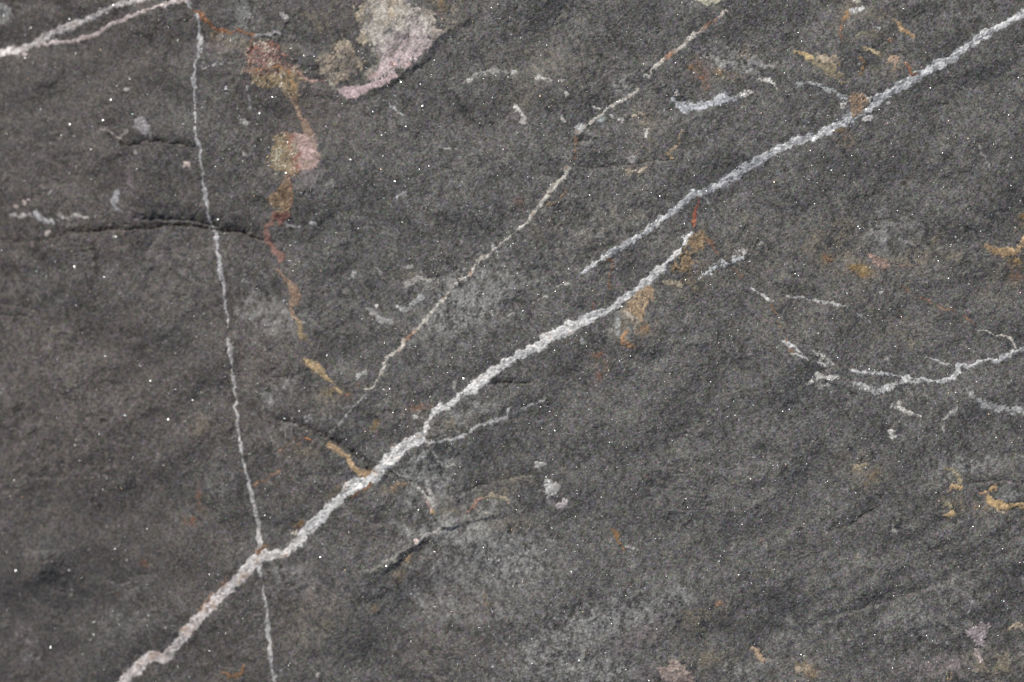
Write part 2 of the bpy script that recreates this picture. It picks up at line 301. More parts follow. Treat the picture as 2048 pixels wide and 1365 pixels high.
# ---------------------------------------------------------------- veins, films and crusts
PARTS = []
def mineral(name, win, F, colf, mat, label=None, k=0.16, cap=3.5, rough=1.6, coarse=1.2, halo=0.0, hcol=None, gr=0.3, seedshift=0, holes=0.0, wear=0.0):
    a, b, c, d = win
    ng = n_grain if seedshift % 2 == 0 else n_grain2
    F = F + rough * (0.45 * ng[c:d, a:b] + 0.45 * n_fib2[c:d, a:b] + 0.35 * n_fine[c:d, a:b]) + 0.75 * coarse * n_mid2[c:d, a:b] + 0.15
    if holes: F = np.minimum(F, (holes + 0.9 * n_mid[c:d, a:b] + 0.9 * n_fib[c:d, a:b]) * 2.0)
    col = colf(a, b, c, d)
    if name.startswith("calcite"): col = col * np.array([1.10, 1.075, 1.03], np.float32); F = F + 0.15
    if name.startswith("ochre"): col = col * 1.18
    col = col * (1 + (0.20 if mat is M_CRUST else 0.07) * n_fine[c:d, a:b] + 0.09 * n_fib2[c:d, a:b])[..., None]
    if wear:
        tw = np.clip(wear * (1 + 0.9 * n_mid2[c:d, a:b] + 0.9 * n_fib[c:d, a:b] + 0.7 * n_fine[c:d, a:b]), 0, 0.9)[..., None]; col = col * (1 - tw) + base[c:d, a:b] * 1.25 * tw
    if rough > .4:
        th = np.clip((0.86 if name == 'calcite_film' else 0.56) - F * 0.32 + 0.34 * n_fine[c:d, a:b] + 0.34 * n_fib[c:d, a:b] - 0.30, 0, 0.92)[..., None] * min(1, 0.45 + rough * 0.22) * (0.55 if mat is M_QUARTZ else 1.0)
        col = col * (1 - th) + base[c:d, a:b] * 1.15 * th
    if halo:
        t = (np.clip((F + halo) / halo, 0, 1) ** 2 * 0.75 * np.clip(0.55 + 0.45 * n_fib2[c:d, a:b], 0, 1))[..., None]
        base[c:d, a:b] = base[c:d, a:b] * (1 - t) + (col if hcol is None else hcol) * 0.75 * t
    PARTS.append((name, win, F, col, mat, label, k, cap, gr))
def flush():
    for i_, (name, (a, b, c, d), F, col, mat, label, k, cap, gr) in enumerate(PARTS):
        lift = 0.003 * (i_ + 1)
        ins = F > 0
        q = ins[:-1, :-1] | ins[1:, :-1] | ins[:-1, 1:] | ins[1:, 1:]
        if q.sum() < 3: continue
        off = np.clip(F, -1.2, cap) * k + gr * n_grain[c:d, a:b] * np.clip(F / 2.5, 0, 1) * 0.35
        off = off + lift * np.clip(F, 0, 1)
        off = np.where(F > 0, np.maximum(off, 0.10 * np.clip(F, 0, 1)), off)
        P = coords(a, b, c, d, off).reshape(-1, 3)
        w_ = b - a; idx = np.arange((d - c) * w_).reshape(d - c, w_)
        Q = np.stack([idx[1:, :-1], idx[1:, 1:], idx[:-1, 1:], idx[:-1, :-1]], -1)[q]
        used, inv = np.unique(Q.ravel(), return_inverse=True)
        grid_mesh(name, P[used], inv.reshape(-1, 4), col.reshape(-1, 3)[used], mat, label)
def pal(c1, c2, n=None, gain=0.45, dark=0.0, bias=0.5, mul=1.0):
    c1, c2 = [x * (1 - 0.32) + 0.32 * x.mean() for x in (srgb(*c1) * mul, srgb(*c2) * mul)]
    def f(a, b, c, d):
        t = np.clip(bias + gain * (0.75 * n_mid[c:d, a:b] + 0.6 * n_grain2[c:d, a:b] + 0.55 * n_fine[c:d, a:b]), 0, 1)[..., None]
        col = c1 * (1 - t) + c2 * t
        if dark:
            s = np.clip((n_fib[c:d, a:b] + 0.6 * n_grain2[c:d, a:b] - 1.5) * 1.2, 0, 1)[..., None] * dark
            col = col * (1 - s) + np.array([0.10, 0.10, 0.10], np.float32) * s
        return col.astype(np.float32)
    return f
WHITE = pal((236,233,227), (176,174,171), dark=0.7, bias=0.28, gain=.42)
BLUEW = pal((205,204,204), (160,159,158), dark=0.4, bias=0.42)
CREAM = pal((224,216,200), (176,168,152), dark=0.6)
GREYW = pal((212,210,205), (154,152,148), dark=0.6)
FAINT = pal((180,179,176), (132,131,128), dark=0.5)
PINKW = pal((216,196,190), (166,142,134), dark=0.6)
OCHRE = pal((196,160,100), (150,122,74), dark=0.4)
YOCH = pal((204,176,108), (164,138,84), dark=0.4)
BEIGE = pal((190,172,146), (142,124,98), dark=0.6)
ORANG = pal((196,132,78), (140,94,60), dark=0.4)
REDDY = pal((166,118,106), (104,72,62), dark=0.8)
RUSTC = pal((166,122,86), (116,86,62), dark=0.5)
PINKB = pal((206,168,164), (150,116,104), dark=0.4)
def L(name, pts, colf, label=None, mat=None, ws=1.0, **kw):
    pts = [(p[0], p[1], p[2] * ws) for p in pts]
    win, F = line_field(pts, 12); mineral(name, win, F, colf, mat or M_CRUST, label, **kw)
def B(name, x, y, rx, ry, colf, label=None, ang=0, **kw):
    t = R(ang); dx, dy = math.cos(t), -math.sin(t); e = max(rx - ry, 0.5)
    L(name, [(x - dx * e, y - dy * e, ry), (x + dx * e, y + dy * e, ry)], colf, label, **kw)
def PG(name, pts, colf, label=None, mat=None, grow=2.2, **kw):
    win, F = poly_field(pts, 14); F = F + grow + 2.2 * n_mid[win[2]:win[3], win[0]:win[1]]; mineral(name, win, F, colf, mat or M_CRUST, label, **kw)

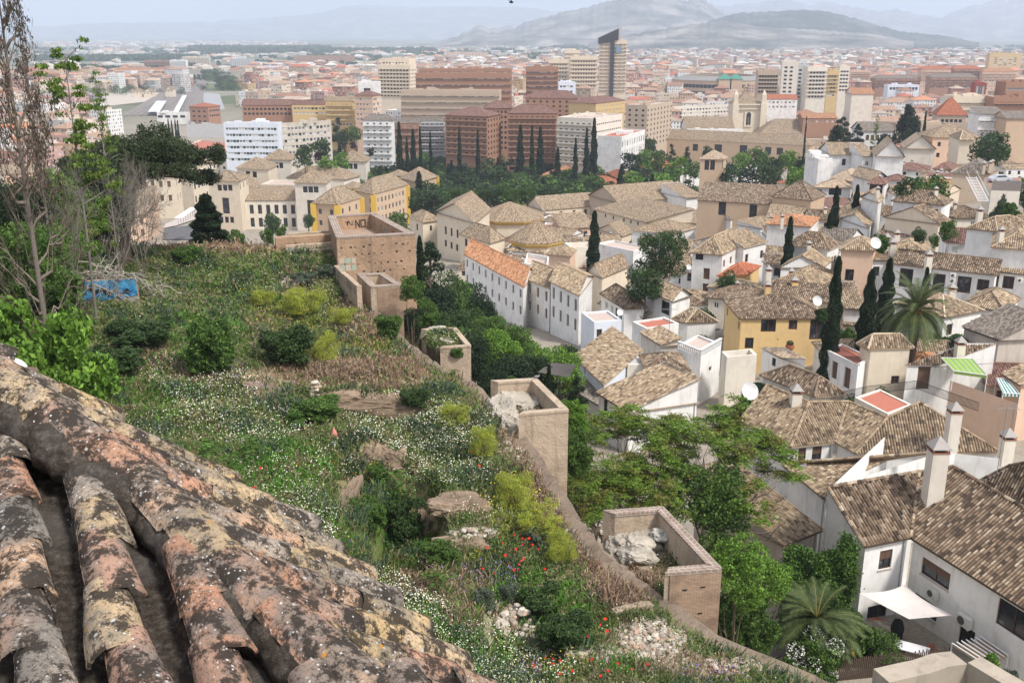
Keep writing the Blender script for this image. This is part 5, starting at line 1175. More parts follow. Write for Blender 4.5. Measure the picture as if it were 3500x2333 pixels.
def subdiv(V,F):
 V=list(map(tuple,V));c={};out=[]
 def mid(a,b):
  k=(min(a,b),max(a,b))
  if k not in c:p=(np.array(V[a])+np.array(V[b]))/2;p/=np.linalg.norm(p);V.append(tuple(p));c[k]=len(V)-1
  return c[k]
 for a,b,d in F:x,y,z=mid(a,b),mid(b,d),mid(d,a);out+=[(a,x,z),(b,y,x),(d,z,y),(x,y,z)]
 return np.array(V),np.array(out)
SV2,SF2=subdiv(SV,SF);SV3,SF3=subdiv(SV2,SF2);SV3,SF3=subdiv(*subdiv(SV3,SF3))
def stones(m,C,size,rng,cols,flat=.6,mat=0):
 """many small stones at points C"""
 C=np.asarray(C,float);n=len(C)
 if n==0:return
 sc=rng.uniform(.55,1.3,(n,3))*np.asarray(size).reshape(-1,1)*[1,1,flat]
 a=rng.uniform(0,6.28,n);V=SV[None]*sc[:,None]*(1+rng.uniform(-.22,.22,(n,12,1)))
 x=V[...,0]*np.cos(a)[:,None]-V[...,1]*np.sin(a)[:,None];y=V[...,0]*np.sin(a)[:,None]+V[...,1]*np.cos(a)[:,None]
 V=np.stack([x,y,V[...,2]],-1)+C[:,None]
 F=SF[None]+(np.arange(n)*12)[:,None,None]
 cc=np.asarray(cols)[rng.integers(0,len(cols),n)]*rng.uniform(.8,1.15,(n,1))
 m.add(V.reshape(-1,3),F.reshape(-1,3),mat,None,np.repeat(cc,12,0))
def boulder(m,c,sx,sy,sz,seed,col,rough=.22):
 V=SV3 .copy();s=0
 for o in range(7):
  k=1.3*1.9**o;s=s+(.68**o)*np.sin(V[:,0]*k+seed*1.3+np.sin(V[:,1]*k))*np.sin(V[:,2]*k+seed+np.cos(V[:,0]*k))*np.sin(V[:,1]*k+2.1*seed)
 V=V*(1+rough*s[:,None]*1.6);V=np.sign(V)*np.abs(V)**.8
 V=V*[sx,sy,sz]+np.array(c)
 m.add(V,SF3,0,None,np.array(col)*(1+.25*s[:,None]))
STC=[(.45,.4,.33),(.36,.3,.24),(.5,.44,.36),(.3,.25,.2),(.42,.3,.22)]
def rubble(label,cx,cy,rx,ry,n,size,seed,h=.0,cat='ruin',name='ruined_wall',heap=0):
 rng=np.random.default_rng(seed);c0=hit('P',cx,cy,h,T);m=MB();pts=[]
 a=rng.uniform(0,6.28,n);r=np.sqrt(rng.random(n));r=r*(1+.3*np.sin(3*a+seed))
 pts=vhit(cx+rx*r*np.cos(a),cy+ry*r*np.sin(a));pts[:,2]+=rng.uniform(-.05,.03,n)+heap*np.clip(1-r,0,1)*rng.random(n);pts-=np.array(c0)
 stones(m,pts,rng.uniform(.5,1.4,n)*size,rng,STC)
 return tag(m.build(name,ROCKM,loc=c0),label,cat)
rubble('broken masonry wall of pinkish stones above the purple flowers',1190,1430,70,55,330,.17,3,0,heap=.8)
rubble('small square stump of pale stones beside a poppy clump',1080,1236,62,24,190,.16,4,0,heap=.5)
rubble('little pillar of stacked stones at the edge of the first earth bank',726,905,11,26,60,.2,5,0,heap=1.2)
rubble('white gravel slab with rusty lines near the poppies in front',1330,1500,110,22,260,.09,6,0,heap=.1)
rubble('pale rock pavement in front of the nearest brick tower',1500,1470,85,45,420,.13,7,0,heap=.15)
rubble('grey stones on the brown wall walk beside the plain tower',1220,1010,40,60,260,.14,8,0,heap=.1)
rubble('scattered stones on the lower wall walk',1330,1220,55,70,240,.12,9,0,heap=.1)
rubble('stony edge at the bottom right of the hill',1720,1535,90,28,240,.14,10,0,heap=.2)
def rocks(label,lst,z0,seed,col=(.45,.4,.33),name='rock',cat='rock',z=None):
 for i,(c,x,y,sx,sy,sz,dz)in enumerate(lst):
  m=MB();p=hit(c,x,y,z0,T)if z is None else onz(c,x,y,z)
  boulder(m,[0,0,dz],sx,sy,sz,seed+i,np.array(col)*.78)
  tag(m.build(name,ROCKM,loc=p),label,cat,label if len(lst)>1 else None)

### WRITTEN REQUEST
Show every line from the entries above in which the word "script" appears.

### FINISHED ANSWER
Write part 2 of the bpy script that recreates this picture. It picks up at line 301. More parts follow. Treat the picture as 2048 pixels wide and 1365 pixels high.
Keep writing the Blender script for this image. This is part 5, starting at line 1175. More parts follow. Write for Blender 4.5. Measure the picture as if it were 3500x2333 pixels.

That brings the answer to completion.